The Army is Testing Drone Swarms and They’re Absolutely Terrifying

The future of warfare gets a little creepy.

The military has found a way to make the dawn of tiny, adorable drones as alarming as possible Defense Systems reports that U.S. Army tacticians were already worried about the rise of the hummingbird-sized quadcopter anyway, they’re working towards hundreds of these little buggers working in swarms. Forget bees: imagine your sky filled with tiny drones flying in sync.

The Targets Management Office has colluded with the concisely-named Program Executive Office for Simulation Training and Instrumentation to test “groups of quadcopters and octocopters” at the White Sands Missile Range in New Mexico and at Fort Bliss in Texas, reported Defense Systems. This slow-brewing military-themed science fiction scenario is part of the “Army Test and Evaluation Command program,” which Defense Systems reported is intended “to assess possible uses for and countermeasures against synchronized drones.”

An Army press release gives more details about the thinking behind the studies. The release noted that quadcopters are currently playthings for “hobbyists and photographers” and do not “represent a huge threat in their current state” because they can’t stay aloft for long and can’t carry any kind of substantial load.

Interest in performing swarm tests is based on how easy it is obtain any kind of drone system; they’re affordable and widely available. From the Army’s release:

Small military drones, custom designed for the military mission, and outfitted with the latest hardware can get quite expensive. The Tarantula Hawk Micro Air Vehicle, a VTOL capable military drone about the size of a large bucket, comes with a price tag in the hundreds of thousands of dollars, with hundreds of thousands more needed to train an operator. An off-the-shelf quadcopter, like the 3-D Robotics Iris series used in the test, can be bought for around $1,000, and requires almost no training to operate.

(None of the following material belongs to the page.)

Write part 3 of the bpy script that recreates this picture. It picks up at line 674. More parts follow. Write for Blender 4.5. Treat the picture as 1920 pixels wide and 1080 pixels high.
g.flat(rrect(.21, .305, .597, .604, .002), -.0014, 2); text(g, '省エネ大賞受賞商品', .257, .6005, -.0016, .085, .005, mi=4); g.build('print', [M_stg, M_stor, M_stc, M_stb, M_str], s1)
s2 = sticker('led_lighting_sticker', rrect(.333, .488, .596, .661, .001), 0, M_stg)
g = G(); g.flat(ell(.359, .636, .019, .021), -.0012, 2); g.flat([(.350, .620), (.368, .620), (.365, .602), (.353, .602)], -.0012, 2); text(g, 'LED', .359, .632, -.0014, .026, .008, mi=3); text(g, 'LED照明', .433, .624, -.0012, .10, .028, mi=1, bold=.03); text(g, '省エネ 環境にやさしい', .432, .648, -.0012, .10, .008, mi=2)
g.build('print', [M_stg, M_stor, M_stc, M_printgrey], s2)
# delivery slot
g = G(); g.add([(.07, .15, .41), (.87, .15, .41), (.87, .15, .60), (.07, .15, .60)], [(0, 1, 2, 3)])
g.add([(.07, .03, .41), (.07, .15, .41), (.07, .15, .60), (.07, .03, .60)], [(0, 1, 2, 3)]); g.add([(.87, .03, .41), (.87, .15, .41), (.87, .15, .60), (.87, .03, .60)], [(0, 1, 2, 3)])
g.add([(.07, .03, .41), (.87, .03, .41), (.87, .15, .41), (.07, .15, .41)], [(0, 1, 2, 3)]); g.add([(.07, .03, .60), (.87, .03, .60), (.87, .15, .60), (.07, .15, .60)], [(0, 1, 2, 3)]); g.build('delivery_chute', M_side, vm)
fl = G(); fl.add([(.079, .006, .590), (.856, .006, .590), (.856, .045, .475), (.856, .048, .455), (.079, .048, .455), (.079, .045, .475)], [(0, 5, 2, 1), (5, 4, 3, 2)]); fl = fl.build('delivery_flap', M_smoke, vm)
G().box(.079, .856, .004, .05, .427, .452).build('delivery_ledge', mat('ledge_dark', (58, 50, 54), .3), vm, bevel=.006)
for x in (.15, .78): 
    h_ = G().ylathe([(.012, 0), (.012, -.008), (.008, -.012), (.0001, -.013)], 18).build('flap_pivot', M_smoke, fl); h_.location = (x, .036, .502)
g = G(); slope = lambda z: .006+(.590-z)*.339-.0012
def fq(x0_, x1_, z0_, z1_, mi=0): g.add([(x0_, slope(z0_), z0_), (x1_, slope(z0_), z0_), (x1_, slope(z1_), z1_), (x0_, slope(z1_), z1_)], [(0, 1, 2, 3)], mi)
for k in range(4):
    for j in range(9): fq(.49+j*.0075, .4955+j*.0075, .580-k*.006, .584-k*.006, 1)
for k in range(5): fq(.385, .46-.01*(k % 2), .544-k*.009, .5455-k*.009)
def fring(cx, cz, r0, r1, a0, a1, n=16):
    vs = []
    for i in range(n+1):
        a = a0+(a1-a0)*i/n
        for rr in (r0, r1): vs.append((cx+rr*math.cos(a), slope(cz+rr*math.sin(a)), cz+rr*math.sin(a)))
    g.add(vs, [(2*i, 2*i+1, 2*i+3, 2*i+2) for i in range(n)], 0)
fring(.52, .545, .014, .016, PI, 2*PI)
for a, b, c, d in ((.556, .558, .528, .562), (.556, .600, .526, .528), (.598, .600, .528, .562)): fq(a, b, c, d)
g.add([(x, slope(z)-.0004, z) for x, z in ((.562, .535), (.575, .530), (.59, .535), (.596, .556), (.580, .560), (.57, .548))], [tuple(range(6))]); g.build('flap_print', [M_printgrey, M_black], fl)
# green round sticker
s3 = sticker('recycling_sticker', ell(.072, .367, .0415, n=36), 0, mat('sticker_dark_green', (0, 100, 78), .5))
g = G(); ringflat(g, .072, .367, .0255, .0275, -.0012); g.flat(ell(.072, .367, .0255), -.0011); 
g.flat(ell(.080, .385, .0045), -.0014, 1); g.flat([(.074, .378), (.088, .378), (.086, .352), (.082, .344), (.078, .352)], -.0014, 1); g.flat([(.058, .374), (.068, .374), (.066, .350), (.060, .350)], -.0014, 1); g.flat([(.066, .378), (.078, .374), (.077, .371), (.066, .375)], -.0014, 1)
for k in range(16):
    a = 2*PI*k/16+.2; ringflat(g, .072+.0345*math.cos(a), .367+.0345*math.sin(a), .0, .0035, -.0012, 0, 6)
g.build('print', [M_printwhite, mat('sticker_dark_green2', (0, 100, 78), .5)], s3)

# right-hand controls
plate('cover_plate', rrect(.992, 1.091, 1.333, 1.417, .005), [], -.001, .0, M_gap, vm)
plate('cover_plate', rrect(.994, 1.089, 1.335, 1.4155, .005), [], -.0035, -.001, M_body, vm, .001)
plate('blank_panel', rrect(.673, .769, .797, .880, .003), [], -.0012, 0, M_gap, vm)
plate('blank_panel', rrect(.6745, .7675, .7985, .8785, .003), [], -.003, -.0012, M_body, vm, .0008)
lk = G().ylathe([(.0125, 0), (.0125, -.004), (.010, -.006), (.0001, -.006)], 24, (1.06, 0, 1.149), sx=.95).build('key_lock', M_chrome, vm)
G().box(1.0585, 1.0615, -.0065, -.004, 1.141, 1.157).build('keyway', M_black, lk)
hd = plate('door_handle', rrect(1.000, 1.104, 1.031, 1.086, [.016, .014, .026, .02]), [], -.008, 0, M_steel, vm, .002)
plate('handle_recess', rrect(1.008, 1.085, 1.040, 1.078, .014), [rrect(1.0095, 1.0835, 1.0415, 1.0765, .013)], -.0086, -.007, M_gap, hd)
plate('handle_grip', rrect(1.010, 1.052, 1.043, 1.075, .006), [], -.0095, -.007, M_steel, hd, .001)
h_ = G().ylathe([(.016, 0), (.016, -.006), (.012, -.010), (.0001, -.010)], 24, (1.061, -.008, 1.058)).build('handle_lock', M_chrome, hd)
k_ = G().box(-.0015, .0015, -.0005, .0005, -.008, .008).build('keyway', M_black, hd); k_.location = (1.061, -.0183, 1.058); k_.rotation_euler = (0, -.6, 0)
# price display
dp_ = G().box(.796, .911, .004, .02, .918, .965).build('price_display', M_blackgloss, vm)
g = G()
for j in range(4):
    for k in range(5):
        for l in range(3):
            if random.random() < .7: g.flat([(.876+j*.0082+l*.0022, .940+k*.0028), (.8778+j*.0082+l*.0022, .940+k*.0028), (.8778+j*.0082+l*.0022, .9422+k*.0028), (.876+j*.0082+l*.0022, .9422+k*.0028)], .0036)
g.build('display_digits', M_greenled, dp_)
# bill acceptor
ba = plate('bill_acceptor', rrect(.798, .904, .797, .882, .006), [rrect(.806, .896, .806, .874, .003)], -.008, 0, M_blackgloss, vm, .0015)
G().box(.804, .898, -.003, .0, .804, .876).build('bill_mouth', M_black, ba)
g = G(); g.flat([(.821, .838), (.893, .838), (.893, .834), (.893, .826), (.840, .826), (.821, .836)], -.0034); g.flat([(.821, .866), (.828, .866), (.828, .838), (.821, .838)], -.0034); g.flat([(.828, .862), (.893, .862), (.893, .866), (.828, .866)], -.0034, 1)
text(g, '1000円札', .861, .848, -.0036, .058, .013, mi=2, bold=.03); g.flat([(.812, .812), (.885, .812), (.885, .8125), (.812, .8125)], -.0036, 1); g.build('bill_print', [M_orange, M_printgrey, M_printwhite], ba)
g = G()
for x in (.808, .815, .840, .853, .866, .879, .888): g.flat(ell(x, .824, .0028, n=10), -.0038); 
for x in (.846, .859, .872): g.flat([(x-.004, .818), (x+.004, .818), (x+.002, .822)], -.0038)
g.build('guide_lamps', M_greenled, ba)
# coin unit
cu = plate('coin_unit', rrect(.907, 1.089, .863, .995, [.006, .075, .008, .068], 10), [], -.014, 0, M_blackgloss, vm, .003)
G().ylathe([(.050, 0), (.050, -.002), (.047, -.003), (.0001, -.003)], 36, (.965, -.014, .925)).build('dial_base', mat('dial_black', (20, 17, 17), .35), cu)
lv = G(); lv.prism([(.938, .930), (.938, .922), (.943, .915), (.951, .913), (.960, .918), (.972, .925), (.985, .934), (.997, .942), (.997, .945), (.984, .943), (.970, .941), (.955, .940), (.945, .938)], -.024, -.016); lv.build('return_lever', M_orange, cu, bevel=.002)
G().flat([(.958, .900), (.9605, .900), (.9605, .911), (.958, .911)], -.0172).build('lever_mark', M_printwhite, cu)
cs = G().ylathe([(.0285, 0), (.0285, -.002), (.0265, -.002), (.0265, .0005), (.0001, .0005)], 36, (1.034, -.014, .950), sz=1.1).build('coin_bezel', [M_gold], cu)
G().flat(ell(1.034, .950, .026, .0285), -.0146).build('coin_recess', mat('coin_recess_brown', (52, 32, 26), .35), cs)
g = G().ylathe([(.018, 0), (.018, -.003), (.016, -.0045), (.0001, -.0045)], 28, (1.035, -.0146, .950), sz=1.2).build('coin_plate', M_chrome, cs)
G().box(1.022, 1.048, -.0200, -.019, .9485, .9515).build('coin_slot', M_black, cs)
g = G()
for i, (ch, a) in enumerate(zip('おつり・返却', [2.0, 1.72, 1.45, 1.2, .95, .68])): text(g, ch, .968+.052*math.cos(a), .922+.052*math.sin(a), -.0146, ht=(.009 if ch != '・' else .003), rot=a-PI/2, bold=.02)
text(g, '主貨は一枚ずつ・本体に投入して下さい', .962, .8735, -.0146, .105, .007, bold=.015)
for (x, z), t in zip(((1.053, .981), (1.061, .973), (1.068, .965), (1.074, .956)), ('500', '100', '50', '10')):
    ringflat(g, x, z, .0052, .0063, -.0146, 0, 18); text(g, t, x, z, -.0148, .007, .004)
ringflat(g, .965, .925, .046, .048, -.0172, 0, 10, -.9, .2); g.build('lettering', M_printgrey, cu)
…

Engineers are basically snagging the affordable systems and seeing how much they can trick them out. And the end goal? “By coordinating dozens of drones or more into a single swarm, it’s theorized the tiny aircraft could overwhelm a defender, presenting far more targets then can be easily destroyed and allowing at least some weaponized drones to reach their target.”

Military technological innovation has often made its way into civilian use, and it’s easy to see how something like drone swarms would be of interest to news outlets as well as creeps with disposable income. With a future full of tiny swarming drones anywhere, the blackout curtains industry will likely explode. We’ll stay home and watch cool drone p.o.v. racing videos instead.